Made up of some 800 pounds of gingerbread bricks and candy pieces held together with gallons of white icing, the elf-sized cottage in the lobby of a Newbury Park retirement village could give cavities to half the kids in the Conejo Valley.
Visitors to Ventura Estates’ administration building at 915 Estates Drive can smell the ginger and nutmeg wafting off the 8-foot-high building from outside. There’s enough sugar in the lobby’s air to make children noticeably jittery.
“After sitting here awhile, you get used to it,” said Sylvia Scott, Ventura Estates’ receptionist, who has been the cottage’s nearest neighbor since Thanksgiving. “Only one resident has said, ‘I can’t stand the smell.’ ”
The cottage is a creation by the community’s executive chef, Isidro Rodela, 35, of Oxnard. Rodela and his three assistants spent nearly a week baking scores of gingerbread “bricks” and assembling the dwelling on a frame of plywood and two-by-fours.
“It’s edible . . . you could cut off a piece and eat it,” Rodela said.
To keep the curious and the merely hungry from doing just that, Rodela said he bakes extra gingerbread bricks and hands out samples. The extra gingerbread pieces also keep visitors from getting an extra dose of iron from the screws used to hold the bricks onto their wooden supports.
Rodela’s motive for building a gingerbread cottage wasn’t to tempt any modern-day Hansels and Gretels.

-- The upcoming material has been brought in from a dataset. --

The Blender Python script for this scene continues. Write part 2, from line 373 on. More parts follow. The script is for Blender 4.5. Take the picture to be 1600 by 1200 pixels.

“I’ve seen one before and helped a little bit in building it,” Rodela said. “I figured I could do it.”
Rodela said administrators at Ventura Estates suggested he make a small cottage about 15 inches tall, but he persuaded them to think big. All he has to do now is make sure no one eats his house until the end of December, although it may be too late.
“We had all these children for a party here on Tuesday,” Scott said. All the candy canes affixed to one side of the mailbox post had been removed by small hands. Children are not the only ones tempted.
“We had ants coming down the wall and getting on it,” Scott said. “We had to spray the wall and we haven’t seen any since.”